In einem christlichen Kanon klingt das so: „Schweige und höre, neige deines Herzens Ohr, suche den Frieden.“
Schweige – höre.
So wie der Junge Samuel, von dem in der Bibel erzählt wird. Gott höchst persönlich ruft ihn in der Nacht. Samuel aber denkt, es ist Eli, der ihn gerufen hat. Der Priester für den er arbeitet. Doch Eli sagt: „Wenn Gott dich noch einmal ruft, Samuel, dann sag zu ihm: Rede, Gott, denn dein Kind hört.“ (1. Samuel 3,9)
Schweigen und auf Gottes Wort hören.
Nachts geht das gut, wenn die Welt stiller geworden ist. Oder am frühen Morgen. Oder zu einer anderen Zeit, zu der ich zur Ruhe kommen kann.
Und dann Gottes Wort auf mich wirken lassen. Es lesen, hören. Und mein Herz dafür öffnen.
„Neige deines Herzens Ohr“. Mich vorsichtig herantasten an die tiefe Weisheit Gottes, an eine Wahrheit, die mir das Wortgeklingel vom Tag und die Stimmen in mir selbst vernebeln.
„Die kleine Wahrheit hat klare Worte; die große Wahrheit hat großes Schweigen.“ hat der indische Dichter und Philosoph Rabindranath Tagore gesagt – und: „Wenn Blüten Worte sind, umgeben Blätter sie wie gesammeltes Schweigen.“
Im Schweigen zeigt sich Gott.
Als „stilles, sanftes Sausen“ (1. Könige 19,12) - nicht mit einer Jahrhundertrede.
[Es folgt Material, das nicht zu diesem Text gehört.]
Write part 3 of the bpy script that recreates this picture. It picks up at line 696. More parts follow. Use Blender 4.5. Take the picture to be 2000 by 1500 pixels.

Im Schweigen zeigt sich Gottes Wort, jenseits aller Wörter.
„Wort, das lebt und spricht, wenn die Wörter schweigen, Wort, das wächst und blüht, wenn die Sprüche welken: Komm durchs Buch der Bücher, das in allen Sprachen Hoffnung in die Welt bringt.“ (EG 592,1 , Text: Dieter Trautwein 1979)
Aus der Stille, aus dem Schweigen heraus kann ich Gottes weises Wort dichten, singen, summen, malen oder tanzen. Es gibt viele Sprachen, in denen sich Gott ausdrücken kann. Nicht allein die Wörter. Aber die eben auch. Und die werden wahrer und klarer, wenn mein Schweigen sie umgibt, wie die Blütenblätter die Blüte.
Landespfarrerin Petra Schulze, Leiterin Evangelisches Rundfunkreferat NRW
(in: Evangelische Frauen im Rheinland (Hrsg.), Andachten 2025. Worte finden. 24 Andachten durch das Kirchenjahr)
Gott, bevor ich rede, will ich schweigen
und dich bitten:
Öffne mein Herz für Dein weises Wort und lege es mir auf die Zunge.
Lass mich die richtigen Worte finden.
Hilf meinem Gegenüber, sie ohne Vorurteil aufzunehmen.
Schenk uns die nötige Kraft, im Gespräch respektvoll miteinander umzugehen.
Lass uns schweigen, wo wir vorschnell reden möchten
und reden, wo wir nicht schweigen dürfen.